* Begin *

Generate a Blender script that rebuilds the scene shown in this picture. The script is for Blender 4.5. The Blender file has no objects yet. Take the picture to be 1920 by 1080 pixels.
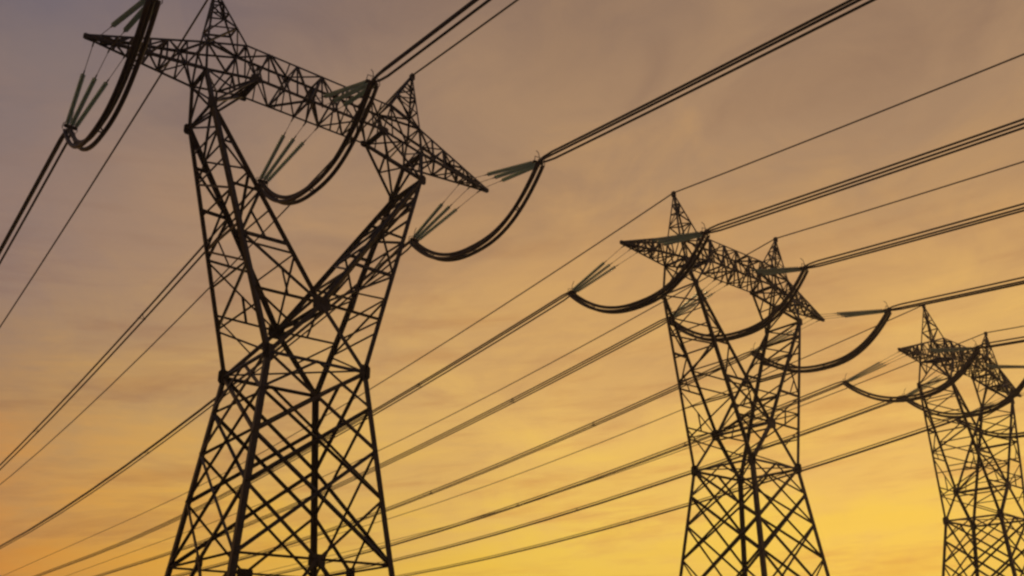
import bpy, math, random
from mathutils import Vector, Matrix
random.seed(7)
scene = bpy.context.scene
col = scene.collection

# ------------------------------------------------------------------ camera
f_px, YAW, PITCH, ROLL = 1781.19, math.radians(38.297), math.radians(18.149), math.radians(0.257)
fwd = Vector((math.sin(YAW)*math.cos(PITCH), math.cos(YAW)*math.cos(PITCH), math.sin(PITCH)))
rt = Vector((math.cos(YAW), -math.sin(YAW), 0)); up = rt.cross(fwd)
R_ = rt*math.cos(ROLL) + up*math.sin(ROLL); U_ = -rt*math.sin(ROLL) + up*math.cos(ROLL)
cd = bpy.data.cameras.new('camera'); cam = bpy.data.objects.new('camera', cd); col.objects.link(cam)
M = Matrix((R_, U_, -fwd)).transposed().to_4x4(); M.translation = Vector((-24.928, -53.629, 1.684)); cam.matrix_world = M
cd.sensor_fit = 'HORIZONTAL'; cd.sensor_width = 36.0; cd.lens = 36.0*f_px/1920.0
cd.shift_x = 6.25/1920; cd.shift_y = 151.6/1920
cd.clip_start = 0.1; cd.clip_end = 20000
scene.camera = cam
scene.render.resolution_x = 1024; scene.render.resolution_y = 576
scene.cycles.filter_width = 2.5

# ------------------------------------------------------------------ sun and sky
SUN_AZ, SUN_EL = math.radians(60), math.radians(2.0)          # azimuth measured from +Y towards +X
sd = Vector((math.sin(SUN_AZ)*math.cos(SUN_EL), math.cos(SUN_AZ)*math.cos(SUN_EL), math.sin(SUN_EL)))
sl = bpy.data.lights.new('sun', 'SUN'); sl.energy = 0.6; sl.angle = math.radians(3); sl.color = (1.0, 0.62, 0.32)
so = bpy.data.objects.new('sun', sl); col.objects.link(so)
so.rotation_euler = sd.to_track_quat('Z', 'Y').to_euler(); so.location = (0, 0, 80)
scene.view_settings.view_transform = 'Standard'; scene.view_settings.look = 'None'
scene.view_settings.exposure = 0; scene.view_settings.gamma = 1
w = bpy.data.worlds.new('World'); scene.world = w; w.use_nodes = True
nt = w.node_tree; nt.nodes.clear()
def N(t, **k):
    n = nt.nodes.new(t)
    for a, b in k.items(): setattr(n, a, b)
    return n
def L(a, b): nt.links.new(a, b)
def mth(op, a, b=None, clamp=False):
    n = N('ShaderNodeMath', operation=op, use_clamp=clamp)
    for i, v in enumerate((a, b)):
        if v is None: continue
        if isinstance(v, (int, float)): n.inputs[i].default_value = v
        else: L(v, n.inputs[i])
    return n.outputs[0]
def lin(c): return tuple(((x/255)/12.92 if x/255 <= .04045 else ((x/255+.055)/1.055)**2.4) for x in c)+(1,)
def ramp(fac, stops):
    r = N('ShaderNodeValToRGB'); e = r.color_ramp.elements
    while len(e) > 1: e.remove(e[-1])
    e[0].position = stops[0][0]; e[0].color = lin(stops[0][1])
    for p, c in stops[1:]: x = e.new(p); x.color = lin(c)
    L(fac, r.inputs[0]); return r.outputs[0]
tc = N('ShaderNodeTexCoord'); sep = N('ShaderNodeSeparateXYZ'); L(tc.outputs['Generated'], sep.inputs[0])
X, Y, Z = sep.outputs
Zp = mth('MAXIMUM', Z, 0.0)
el = mth('DIVIDE', mth('ARCSINE', mth('MINIMUM', Zp, 1.0)), math.pi/2)      # 0 horizon .. 1 zenith
hl = mth('SQRT', mth('ADD', mth('ADD', mth('MULTIPLY', X, X), mth('MULTIPLY', Y, Y)), 1e-5))
cs = mth('DIVIDE', mth('ADD', mth('MULTIPLY', X, math.sin(SUN_AZ)), mth('MULTIPLY', Y, math.cos(SUN_AZ))), hl)
# thin high cloud: streaks laid out on a horizontal sheet above the land
den = mth('ADD', Zp, 0.06)
cx_, cy_ = mth('DIVIDE', X, den), mth('DIVIDE', Y, den)
SA = math.radians(-20)
along = mth('ADD', mth('MULTIPLY', cx_, math.sin(SA)), mth('MULTIPLY', cy_, math.cos(SA)))
acr = mth('SUBTRACT', mth('MULTIPLY', cx_, math.cos(SA)), mth('MULTIPLY', cy_, math.sin(SA)))
def cloud(sa, sc, off, detail, rough):
    c = N('ShaderNodeCombineXYZ'); L(mth('MULTIPLY', along, sa), c.inputs[0]); L(mth('MULTIPLY', acr, sc), c.inputs[1]); c.inputs[2].default_value = off
    n = N('ShaderNodeTexNoise'); L(c.outputs[0], n.inputs['Vector']); n.inputs['Scale'].default_value = 1; n.inputs['Detail'].default_value = detail
    n.inputs['Roughness'].default_value = rough; n.inputs['Distortion'].default_value = 0.35
    return n.outputs[0]
c1 = cloud(0.40, 1.5, 3.1, 5, .6); c2 = cloud(0.6, 4.0, 9.4, 6, .6); c3 = cloud(0.9, 1.5, 17.0, 4, .55)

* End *

Please take the lines from the beginning of the data above through the line holding "col = scene.collection" and transcribe them exactly, without any pictures.

- Answer to the problem -
Generate a Blender script that rebuilds the scene shown in this picture. The script is for Blender 4.5. The Blender file has no objects yet. Take the picture to be 1920 by 1080 pixels.
import bpy, math, random
from mathutils import Vector, Matrix
random.seed(7)
scene = bpy.context.scene
col = scene.collection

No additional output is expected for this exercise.